Tate: Rural Energy Activism of the 1970s
In Rural Revolt: Power Line Protests and the Alternative Technology Movement in the United States, 1970s, author Ryan Driskell Tate (Global Energy Monitor, History PhD) revisits three historic powerline protests in the US to demonstrate that rural protestors, by resisting capital-intensive technological growth in the countryside, actually helped advance renewable energy politics and challenged the “utility consensus” of the American electric power industry.
The largest powerline protests of the 1970s unfolded in Minnesota, Appalachian Ohio, and upstate New York, where tens of thousands of “bolt weevils” threatened to cut down powerlines, resisting capital-intensive technological growth that they felt ransacked the countryside for the sake of the metropolis. In this article, Tate traces the stories of Alice Tripp, a former Republican dairy farmer turned outspoken advocate of alternative energy; Louise Young, a farmer and science writer; and other activists focused on intentional alternatives to energy technologies.
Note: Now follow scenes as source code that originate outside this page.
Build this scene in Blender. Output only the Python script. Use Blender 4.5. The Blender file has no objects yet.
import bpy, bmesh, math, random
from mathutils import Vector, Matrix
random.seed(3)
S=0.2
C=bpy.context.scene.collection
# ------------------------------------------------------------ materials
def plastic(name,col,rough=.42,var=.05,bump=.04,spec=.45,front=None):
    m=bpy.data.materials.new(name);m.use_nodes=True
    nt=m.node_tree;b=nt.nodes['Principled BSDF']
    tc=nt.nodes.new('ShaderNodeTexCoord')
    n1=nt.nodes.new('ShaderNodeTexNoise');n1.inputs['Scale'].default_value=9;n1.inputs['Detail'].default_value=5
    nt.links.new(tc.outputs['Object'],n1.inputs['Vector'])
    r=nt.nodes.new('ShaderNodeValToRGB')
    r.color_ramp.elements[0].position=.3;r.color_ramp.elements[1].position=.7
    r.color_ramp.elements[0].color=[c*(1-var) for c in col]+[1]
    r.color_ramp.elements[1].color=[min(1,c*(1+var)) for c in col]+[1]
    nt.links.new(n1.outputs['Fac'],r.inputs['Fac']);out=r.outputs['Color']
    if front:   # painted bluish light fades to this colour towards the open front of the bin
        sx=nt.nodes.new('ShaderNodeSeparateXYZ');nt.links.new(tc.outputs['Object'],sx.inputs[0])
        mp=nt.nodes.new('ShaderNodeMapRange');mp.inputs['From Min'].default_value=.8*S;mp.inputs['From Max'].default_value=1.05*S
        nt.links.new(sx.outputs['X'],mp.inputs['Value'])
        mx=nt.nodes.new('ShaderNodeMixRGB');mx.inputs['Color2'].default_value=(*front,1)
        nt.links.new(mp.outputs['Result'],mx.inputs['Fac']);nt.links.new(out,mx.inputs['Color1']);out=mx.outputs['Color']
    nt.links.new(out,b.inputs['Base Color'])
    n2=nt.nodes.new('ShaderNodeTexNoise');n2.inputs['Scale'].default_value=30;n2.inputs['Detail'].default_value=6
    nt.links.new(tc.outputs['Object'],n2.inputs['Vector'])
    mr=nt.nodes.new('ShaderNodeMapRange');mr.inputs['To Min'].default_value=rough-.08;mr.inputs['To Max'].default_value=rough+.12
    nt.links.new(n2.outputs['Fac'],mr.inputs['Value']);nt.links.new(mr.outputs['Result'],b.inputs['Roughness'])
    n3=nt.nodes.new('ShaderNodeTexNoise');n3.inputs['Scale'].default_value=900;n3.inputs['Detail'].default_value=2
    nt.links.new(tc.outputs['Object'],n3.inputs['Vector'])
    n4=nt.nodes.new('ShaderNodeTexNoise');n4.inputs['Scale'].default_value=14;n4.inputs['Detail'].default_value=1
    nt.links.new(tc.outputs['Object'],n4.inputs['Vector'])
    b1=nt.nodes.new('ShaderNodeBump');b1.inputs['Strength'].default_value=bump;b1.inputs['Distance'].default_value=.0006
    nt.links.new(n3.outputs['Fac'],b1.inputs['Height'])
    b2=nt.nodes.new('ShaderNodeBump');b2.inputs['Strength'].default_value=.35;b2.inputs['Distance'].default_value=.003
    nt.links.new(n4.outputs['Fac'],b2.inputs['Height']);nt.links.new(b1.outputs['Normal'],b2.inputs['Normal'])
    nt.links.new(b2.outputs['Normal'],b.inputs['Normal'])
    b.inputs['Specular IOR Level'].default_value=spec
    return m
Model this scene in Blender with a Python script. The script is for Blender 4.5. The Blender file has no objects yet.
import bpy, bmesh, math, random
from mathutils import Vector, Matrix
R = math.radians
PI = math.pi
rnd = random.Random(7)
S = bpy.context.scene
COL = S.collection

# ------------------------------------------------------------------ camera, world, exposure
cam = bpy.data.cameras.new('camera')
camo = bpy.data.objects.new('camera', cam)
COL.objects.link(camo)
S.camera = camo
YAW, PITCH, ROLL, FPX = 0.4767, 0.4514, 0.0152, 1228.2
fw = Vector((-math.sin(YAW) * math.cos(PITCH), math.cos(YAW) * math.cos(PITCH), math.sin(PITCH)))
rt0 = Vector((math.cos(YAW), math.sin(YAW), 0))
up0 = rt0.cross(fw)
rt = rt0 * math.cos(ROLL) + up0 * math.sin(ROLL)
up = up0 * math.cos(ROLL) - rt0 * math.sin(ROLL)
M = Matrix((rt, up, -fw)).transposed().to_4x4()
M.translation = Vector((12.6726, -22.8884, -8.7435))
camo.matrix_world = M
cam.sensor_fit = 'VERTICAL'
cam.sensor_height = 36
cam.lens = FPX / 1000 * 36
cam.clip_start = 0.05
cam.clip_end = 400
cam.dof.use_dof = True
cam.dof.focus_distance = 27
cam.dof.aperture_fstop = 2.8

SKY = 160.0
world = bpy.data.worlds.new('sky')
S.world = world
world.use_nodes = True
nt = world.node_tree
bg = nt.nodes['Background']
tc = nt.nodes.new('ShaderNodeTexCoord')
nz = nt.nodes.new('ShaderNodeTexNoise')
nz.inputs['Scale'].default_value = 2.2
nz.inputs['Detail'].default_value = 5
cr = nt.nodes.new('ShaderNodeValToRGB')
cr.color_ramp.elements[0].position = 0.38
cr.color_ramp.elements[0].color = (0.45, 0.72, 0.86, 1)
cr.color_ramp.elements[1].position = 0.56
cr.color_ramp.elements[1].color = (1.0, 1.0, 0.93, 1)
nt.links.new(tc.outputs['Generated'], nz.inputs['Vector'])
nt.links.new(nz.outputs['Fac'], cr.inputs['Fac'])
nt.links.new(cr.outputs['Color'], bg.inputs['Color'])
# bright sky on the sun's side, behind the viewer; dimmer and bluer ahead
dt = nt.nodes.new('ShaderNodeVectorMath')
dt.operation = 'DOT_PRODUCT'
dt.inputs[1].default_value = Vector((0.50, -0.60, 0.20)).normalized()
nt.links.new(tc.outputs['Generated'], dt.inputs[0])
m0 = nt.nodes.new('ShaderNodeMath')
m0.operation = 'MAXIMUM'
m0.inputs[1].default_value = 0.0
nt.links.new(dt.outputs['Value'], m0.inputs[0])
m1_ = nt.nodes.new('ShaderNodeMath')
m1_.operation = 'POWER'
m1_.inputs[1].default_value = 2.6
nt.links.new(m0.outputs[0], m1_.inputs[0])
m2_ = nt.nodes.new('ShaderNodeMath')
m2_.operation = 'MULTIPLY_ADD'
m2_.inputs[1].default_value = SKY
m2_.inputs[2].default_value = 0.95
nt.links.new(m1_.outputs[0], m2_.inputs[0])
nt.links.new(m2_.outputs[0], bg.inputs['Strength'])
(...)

This work uncovers the long history of rural dissent. Pushback against utilities in the 1970s ranged from academic scholarship condemning the new energy infrastructures, to the creation of activism groups focused on legal change, to groups of people literally tearing down the infrastructure. Tate argues that the physical expansion of metropolitan America, and the rising consumer demand for electricity, actually revived, rather than tempered, resistance to sprawling energy infrastructures.
In sum, Rural Revolt provides one historical perspective on rural activism against corporate energy. Tate seeks to shed light on topics historians may otherwise neglect, including the legacy of these powerline revolts and how they created new ways of thinking about large-scale rural infrastructures. Overall, Tate expands on the discussion of alternative energy technology in the US because he argues this movement is incomplete without acknowledging the thousands of farmers and rural people who drove corporate energy issues into the public sphere. In many ways, these protesters helped kickstart the national conversation about alternative energy technologies which have evolved into some of the most notable protests today, such as those against the Keystone XL pipeline.